Question

Find \[|\vec a|and|\vec b|,\,if(\vec a + \vec b).(\vec a - \vec b) = 8\,and\,\,|\vec a| = 8|\vec b|\].

Answer 1

Hint: We will multiply the vector by using the algebraic identity $(a + b)(a - b) = {a^2} - {b^2}$.
Thereafter we will calculate the value $a$ vector and $b$ vector.

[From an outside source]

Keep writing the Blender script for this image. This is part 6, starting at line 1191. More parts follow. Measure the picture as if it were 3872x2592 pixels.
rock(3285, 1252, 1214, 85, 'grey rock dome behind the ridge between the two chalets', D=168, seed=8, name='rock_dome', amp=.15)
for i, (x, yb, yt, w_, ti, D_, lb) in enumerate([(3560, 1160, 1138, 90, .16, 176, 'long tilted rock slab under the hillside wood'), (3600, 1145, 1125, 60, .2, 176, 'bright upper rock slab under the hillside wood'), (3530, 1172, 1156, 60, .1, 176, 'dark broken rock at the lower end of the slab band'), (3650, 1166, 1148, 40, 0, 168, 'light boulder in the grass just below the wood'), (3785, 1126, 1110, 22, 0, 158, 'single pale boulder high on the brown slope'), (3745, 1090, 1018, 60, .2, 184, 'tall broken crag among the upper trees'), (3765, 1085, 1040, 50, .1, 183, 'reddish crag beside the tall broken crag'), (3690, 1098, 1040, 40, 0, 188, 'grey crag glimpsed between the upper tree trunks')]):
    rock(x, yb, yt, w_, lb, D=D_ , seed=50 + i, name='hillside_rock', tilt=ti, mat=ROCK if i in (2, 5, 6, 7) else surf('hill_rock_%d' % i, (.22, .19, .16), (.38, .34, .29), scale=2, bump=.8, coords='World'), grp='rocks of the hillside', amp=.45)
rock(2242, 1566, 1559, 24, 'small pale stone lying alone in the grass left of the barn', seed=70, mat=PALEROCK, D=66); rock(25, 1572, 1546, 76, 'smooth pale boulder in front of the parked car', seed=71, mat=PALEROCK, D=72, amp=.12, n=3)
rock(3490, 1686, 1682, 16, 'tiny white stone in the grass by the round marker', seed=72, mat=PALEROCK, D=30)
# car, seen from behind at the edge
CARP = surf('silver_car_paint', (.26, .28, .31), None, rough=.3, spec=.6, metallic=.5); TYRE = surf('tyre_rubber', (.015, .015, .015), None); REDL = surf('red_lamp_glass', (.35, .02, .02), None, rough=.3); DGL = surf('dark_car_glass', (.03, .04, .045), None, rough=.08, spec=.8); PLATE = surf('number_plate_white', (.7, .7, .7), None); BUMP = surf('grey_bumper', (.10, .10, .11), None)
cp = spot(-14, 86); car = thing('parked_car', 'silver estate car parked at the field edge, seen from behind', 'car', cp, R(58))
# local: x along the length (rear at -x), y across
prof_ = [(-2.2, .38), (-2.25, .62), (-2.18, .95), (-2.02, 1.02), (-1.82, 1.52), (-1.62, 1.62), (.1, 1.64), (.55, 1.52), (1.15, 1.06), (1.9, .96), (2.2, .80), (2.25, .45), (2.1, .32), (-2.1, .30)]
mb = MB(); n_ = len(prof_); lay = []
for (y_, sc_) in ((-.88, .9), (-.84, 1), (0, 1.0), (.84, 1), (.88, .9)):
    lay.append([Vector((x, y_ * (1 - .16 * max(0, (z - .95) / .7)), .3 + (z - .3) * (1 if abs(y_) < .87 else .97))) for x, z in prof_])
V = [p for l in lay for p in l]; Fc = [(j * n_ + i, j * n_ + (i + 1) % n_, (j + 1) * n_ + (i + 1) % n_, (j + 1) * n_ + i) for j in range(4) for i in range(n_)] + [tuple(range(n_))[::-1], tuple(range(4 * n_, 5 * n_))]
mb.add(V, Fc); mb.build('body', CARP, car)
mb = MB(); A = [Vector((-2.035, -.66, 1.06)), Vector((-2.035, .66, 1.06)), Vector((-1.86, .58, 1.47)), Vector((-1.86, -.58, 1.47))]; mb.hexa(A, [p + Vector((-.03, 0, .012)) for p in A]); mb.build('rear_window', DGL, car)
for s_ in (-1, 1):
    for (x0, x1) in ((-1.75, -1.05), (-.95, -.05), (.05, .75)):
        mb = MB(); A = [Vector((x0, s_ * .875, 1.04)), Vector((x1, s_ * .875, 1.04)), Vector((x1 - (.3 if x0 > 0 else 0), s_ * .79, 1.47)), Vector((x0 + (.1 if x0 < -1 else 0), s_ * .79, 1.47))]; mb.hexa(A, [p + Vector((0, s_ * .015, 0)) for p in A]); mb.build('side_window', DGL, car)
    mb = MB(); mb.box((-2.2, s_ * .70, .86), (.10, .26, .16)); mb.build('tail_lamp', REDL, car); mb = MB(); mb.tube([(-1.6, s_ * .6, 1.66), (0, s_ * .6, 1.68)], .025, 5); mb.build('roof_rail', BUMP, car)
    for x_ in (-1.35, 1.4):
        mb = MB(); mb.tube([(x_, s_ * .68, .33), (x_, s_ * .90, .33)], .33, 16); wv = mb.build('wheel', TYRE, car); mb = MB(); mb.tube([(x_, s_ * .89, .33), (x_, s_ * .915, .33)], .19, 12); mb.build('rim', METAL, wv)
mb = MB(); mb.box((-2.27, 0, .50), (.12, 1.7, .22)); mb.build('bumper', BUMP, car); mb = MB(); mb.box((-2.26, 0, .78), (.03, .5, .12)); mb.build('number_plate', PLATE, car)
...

Complete step by step solution:
$(\vec a + \vec b).(\vec a - \vec b) = 8$
Use algebraic identity $(a + b)(a - b) = {a^2} - {b^2}$
Then, $|\vec a{|^2} - |\vec b{|^2} = 8$ …..(1)
Now, \[|\vec a| = 8|\vec b|\] ….(2)
Now, substituting equation (2) in equation (1), we have
${[8|\vec b|]^2} = |\vec b{|^2} = 8$
$64|\vec b{|^2} - |\vec b{|^2} = 8$
$ \Rightarrow 63|\vec b{|^2} = 8$
$ \Rightarrow |\vec b{|^2} = \dfrac{8}{{63}}$
$|b{|^2} = \sqrt {\dfrac{8}{{63}}} $
$|\vec b| = \sqrt {\dfrac{{4 \times 2}}{{7 \times 9}}} $
$|\vec b| = \dfrac{{2\sqrt 2 }}{{3\sqrt 7 }}$
Now,
$|\vec a| = 8|\vec b|$
$|\vec a| = 9 \times \dfrac{{2\sqrt 2 }}{{3\sqrt 7 }}$
$|a| = \dfrac{{16\sqrt 2 }}{{3\sqrt 7 }}$
Additional information: The dot product between two vectors $a$ and $b$ is $a.b = ||a||||b||\cos \theta $,
where $\theta $ is the angle between vectors $a\,\,and\,\,b$.


Note: Students should solve the value of the square root carefully while you convert the square root value into square otherwise you will get the wrong answer.